The goal is to make materials that the women in my Bulgarian class at the camp can use to memorize the Cyrillic alphabet, which is a slow and frustrating process when you have no books and have class only once or twice a week, and when most students don’t even want to bother with a language as obscure as Bulgarian to begin with. We teach Bulgarian because the government requires it, as a somewhat nationalist trade-off for letting the volunteers in the camps at all, and I, the American, teach Bulgarian because there’s no one else to do it.
I also bought two small pairs of scissors and five glue sticks, then an enormous head of cabbage at my produce stand.
When I went home I chopped vegetables and cleaned. I had my headphones on and didn’t register the alarm until it had been going for at least 10 minutes. I pulled off my headphones and listened, thinking that the alarm must have been from a car downstairs. As I packed to leave, I heard distant shouting, scuffling, doors slamming. When I got out to my doorstep, my neighbor, the one who once told me to stop leaving my trash outside, was on our stoop, busily sweeping up an enormous pile of dirt. The flower boxes she keeps on the stairs leading to the attic above us were gone. “We had a robber,” she told me in Bulgarian, still sweeping. “He tried to get in through the roof, and then Andrei got him, and they fought, and he ran off and knocked over my flower boxes.” I clucked and she made exasperated faces and we were sympathetic to each other, our first neighborly bonding experience since I moved here.
I had dinner with Meryum and Dina, two Syrian women living in assisted refugee housing, and their collective six children. They live on the top floor of the building, and the curtainless windows were open to the cold. They asked me if I wanted tea or Arabic coffee or Nescafé. I don’t really drink any of them, except when somebody offers them to me in their home. It feels like I should. So we drank tiny white cups of sticky Arabic coffee, and I tried to follow their conversation, sloppily trying to explain my work, how I’m doing.

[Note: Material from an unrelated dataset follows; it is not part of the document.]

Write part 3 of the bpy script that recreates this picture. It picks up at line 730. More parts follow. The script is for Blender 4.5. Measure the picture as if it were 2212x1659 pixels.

One of the girls started gently combing and braiding my hair while the other played cards with me, half in Arabic and half in Bulgarian.
The oldest son set up the hookah pipe and started passing it back and forth to me and the two women, occasionally pausing to tilt his head to the ceiling and blow rings of smoke. Dina told me she wanted to read my fortune and showed me how to tilt my drained coffee cup and flip it upside down. We waited for 10 minutes, and then Dina took the cup, peered solemnly into it, and read carefully from the dregs. She spoke in a quietly excited voice, the voice you would use to tell someone about a great investment opportunity, if you just buy in now. She said: There’s a tall man waiting for me. The third day of the third month will be really good. I have two women far away who care a lot about me. She said: Do you understand what I’m saying to you?